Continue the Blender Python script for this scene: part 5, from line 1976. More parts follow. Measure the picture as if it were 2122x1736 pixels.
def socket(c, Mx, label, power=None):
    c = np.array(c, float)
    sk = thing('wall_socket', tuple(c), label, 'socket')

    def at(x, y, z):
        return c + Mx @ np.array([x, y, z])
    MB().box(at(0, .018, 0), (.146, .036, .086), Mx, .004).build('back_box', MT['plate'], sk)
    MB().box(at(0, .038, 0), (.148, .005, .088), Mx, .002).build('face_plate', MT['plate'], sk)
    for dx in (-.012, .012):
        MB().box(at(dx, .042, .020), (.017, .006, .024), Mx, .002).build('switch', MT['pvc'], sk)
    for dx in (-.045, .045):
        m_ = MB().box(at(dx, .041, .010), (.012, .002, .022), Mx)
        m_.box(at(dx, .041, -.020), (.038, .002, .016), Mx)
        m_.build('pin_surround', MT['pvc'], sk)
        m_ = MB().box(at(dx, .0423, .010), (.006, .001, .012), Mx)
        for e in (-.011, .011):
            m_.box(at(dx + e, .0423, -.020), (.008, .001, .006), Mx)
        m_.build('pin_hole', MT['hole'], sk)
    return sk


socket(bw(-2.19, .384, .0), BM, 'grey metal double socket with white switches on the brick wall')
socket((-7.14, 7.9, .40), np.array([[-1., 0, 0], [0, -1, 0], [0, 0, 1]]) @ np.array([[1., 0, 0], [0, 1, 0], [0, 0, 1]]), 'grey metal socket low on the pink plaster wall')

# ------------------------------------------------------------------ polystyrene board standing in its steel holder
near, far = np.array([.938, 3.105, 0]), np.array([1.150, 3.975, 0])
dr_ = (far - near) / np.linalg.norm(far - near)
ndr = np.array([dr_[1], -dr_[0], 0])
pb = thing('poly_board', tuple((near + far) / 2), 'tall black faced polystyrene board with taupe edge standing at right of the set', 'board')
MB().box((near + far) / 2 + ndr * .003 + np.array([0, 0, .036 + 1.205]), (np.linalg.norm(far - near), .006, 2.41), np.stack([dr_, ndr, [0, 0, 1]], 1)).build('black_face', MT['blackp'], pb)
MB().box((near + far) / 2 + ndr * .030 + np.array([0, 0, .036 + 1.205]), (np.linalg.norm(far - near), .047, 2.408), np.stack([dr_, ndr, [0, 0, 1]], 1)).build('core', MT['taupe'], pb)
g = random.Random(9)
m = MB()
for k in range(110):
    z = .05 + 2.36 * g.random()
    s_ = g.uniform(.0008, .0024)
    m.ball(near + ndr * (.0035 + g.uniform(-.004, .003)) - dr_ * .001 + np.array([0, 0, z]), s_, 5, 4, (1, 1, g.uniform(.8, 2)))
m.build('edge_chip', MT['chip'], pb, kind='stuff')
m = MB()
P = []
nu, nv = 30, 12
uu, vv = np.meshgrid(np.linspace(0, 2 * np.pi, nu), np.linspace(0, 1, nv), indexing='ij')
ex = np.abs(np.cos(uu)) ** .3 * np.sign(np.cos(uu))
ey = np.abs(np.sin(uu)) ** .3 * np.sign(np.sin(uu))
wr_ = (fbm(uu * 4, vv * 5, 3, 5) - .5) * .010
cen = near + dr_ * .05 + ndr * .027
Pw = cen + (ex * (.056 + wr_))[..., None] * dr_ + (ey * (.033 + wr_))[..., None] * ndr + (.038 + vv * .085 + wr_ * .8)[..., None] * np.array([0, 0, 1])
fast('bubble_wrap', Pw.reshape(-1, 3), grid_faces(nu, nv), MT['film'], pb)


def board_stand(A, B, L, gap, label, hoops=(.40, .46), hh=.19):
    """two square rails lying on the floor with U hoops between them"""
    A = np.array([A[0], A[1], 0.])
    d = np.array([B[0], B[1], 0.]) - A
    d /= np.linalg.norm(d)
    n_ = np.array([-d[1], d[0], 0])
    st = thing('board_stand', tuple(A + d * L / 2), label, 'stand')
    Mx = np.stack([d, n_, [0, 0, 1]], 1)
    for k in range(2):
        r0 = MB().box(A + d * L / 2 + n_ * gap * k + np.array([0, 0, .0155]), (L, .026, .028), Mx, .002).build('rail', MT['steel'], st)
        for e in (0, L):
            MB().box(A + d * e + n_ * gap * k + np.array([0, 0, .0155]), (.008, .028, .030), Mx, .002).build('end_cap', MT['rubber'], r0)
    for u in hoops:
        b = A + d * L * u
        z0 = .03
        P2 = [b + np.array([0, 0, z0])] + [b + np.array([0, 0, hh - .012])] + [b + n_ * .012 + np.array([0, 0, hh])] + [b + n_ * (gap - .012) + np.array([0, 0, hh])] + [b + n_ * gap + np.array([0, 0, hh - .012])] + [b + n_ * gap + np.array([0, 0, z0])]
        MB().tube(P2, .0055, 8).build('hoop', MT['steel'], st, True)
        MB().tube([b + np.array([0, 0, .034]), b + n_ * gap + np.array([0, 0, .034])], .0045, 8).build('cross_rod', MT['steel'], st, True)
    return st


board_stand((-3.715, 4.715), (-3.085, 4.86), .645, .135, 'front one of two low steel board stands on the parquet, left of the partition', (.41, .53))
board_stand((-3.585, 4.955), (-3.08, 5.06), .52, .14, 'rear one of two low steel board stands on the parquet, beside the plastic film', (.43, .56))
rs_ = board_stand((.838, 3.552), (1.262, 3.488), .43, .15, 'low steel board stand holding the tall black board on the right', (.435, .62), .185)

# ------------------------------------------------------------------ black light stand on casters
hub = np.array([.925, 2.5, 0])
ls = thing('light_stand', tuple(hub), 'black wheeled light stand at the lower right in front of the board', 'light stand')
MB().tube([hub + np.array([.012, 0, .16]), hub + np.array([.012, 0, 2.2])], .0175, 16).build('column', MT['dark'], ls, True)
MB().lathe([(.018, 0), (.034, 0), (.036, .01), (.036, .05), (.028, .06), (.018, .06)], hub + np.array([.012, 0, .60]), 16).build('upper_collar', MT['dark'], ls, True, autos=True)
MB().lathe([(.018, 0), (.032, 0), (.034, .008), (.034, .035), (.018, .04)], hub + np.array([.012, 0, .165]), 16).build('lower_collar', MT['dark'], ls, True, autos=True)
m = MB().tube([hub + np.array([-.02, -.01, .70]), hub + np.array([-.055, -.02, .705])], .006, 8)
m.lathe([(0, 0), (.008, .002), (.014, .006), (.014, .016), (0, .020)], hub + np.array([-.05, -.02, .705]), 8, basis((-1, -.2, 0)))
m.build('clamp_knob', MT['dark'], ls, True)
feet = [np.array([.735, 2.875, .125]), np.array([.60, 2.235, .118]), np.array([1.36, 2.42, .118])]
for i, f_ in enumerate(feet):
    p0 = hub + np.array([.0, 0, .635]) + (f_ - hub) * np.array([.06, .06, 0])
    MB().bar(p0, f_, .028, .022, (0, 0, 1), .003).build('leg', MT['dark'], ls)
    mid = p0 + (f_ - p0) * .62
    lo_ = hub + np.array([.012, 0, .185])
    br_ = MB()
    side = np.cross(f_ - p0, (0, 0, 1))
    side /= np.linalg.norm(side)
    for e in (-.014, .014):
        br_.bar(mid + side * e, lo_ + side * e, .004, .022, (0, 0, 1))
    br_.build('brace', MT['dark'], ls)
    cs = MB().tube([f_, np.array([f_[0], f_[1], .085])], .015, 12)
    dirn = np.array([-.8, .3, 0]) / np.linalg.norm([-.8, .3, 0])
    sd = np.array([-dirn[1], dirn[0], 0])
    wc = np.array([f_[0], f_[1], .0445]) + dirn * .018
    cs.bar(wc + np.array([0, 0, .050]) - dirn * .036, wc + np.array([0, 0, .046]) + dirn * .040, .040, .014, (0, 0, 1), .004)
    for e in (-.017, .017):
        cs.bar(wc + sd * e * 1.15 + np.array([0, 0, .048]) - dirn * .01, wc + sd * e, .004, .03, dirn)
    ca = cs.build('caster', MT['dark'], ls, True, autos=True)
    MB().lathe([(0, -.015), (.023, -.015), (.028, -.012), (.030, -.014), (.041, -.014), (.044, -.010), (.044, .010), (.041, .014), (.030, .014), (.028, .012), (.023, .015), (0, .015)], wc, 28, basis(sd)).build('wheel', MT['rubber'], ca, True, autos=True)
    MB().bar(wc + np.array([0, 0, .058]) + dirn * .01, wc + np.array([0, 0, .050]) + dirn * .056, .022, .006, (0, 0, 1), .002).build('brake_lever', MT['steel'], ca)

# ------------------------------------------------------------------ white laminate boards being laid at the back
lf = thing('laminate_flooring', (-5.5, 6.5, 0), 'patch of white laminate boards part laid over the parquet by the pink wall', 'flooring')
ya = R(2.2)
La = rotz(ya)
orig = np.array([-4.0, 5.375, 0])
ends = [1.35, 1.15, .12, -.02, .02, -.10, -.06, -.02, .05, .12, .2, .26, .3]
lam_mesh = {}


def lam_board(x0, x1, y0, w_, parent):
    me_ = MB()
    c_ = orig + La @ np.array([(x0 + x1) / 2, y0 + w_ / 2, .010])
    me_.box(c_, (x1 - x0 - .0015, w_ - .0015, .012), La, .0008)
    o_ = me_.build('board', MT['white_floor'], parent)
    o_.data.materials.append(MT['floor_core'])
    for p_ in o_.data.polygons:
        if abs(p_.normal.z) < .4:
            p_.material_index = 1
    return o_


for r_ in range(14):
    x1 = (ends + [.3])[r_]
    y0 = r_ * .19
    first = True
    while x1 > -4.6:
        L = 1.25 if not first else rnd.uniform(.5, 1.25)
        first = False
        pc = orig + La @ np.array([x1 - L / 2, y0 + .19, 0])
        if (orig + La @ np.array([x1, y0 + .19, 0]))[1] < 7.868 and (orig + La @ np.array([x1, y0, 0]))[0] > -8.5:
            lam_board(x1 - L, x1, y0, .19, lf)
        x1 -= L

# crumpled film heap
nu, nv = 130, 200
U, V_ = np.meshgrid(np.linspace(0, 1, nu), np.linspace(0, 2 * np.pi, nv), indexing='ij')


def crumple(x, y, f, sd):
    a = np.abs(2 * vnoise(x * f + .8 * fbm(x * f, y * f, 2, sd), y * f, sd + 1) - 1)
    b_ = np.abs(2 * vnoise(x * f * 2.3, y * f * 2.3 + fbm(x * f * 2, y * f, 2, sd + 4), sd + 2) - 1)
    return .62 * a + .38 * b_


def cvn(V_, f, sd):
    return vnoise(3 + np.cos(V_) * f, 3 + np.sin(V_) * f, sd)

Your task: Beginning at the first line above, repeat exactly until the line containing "sk = thing('wall_socket', tuple(c), label, 'socket')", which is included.

Result of this task:
Continue the Blender Python script for this scene: part 5, from line 1976. More parts follow. Measure the picture as if it were 2122x1736 pixels.
def socket(c, Mx, label, power=None):
    c = np.array(c, float)
    sk = thing('wall_socket', tuple(c), label, 'socket')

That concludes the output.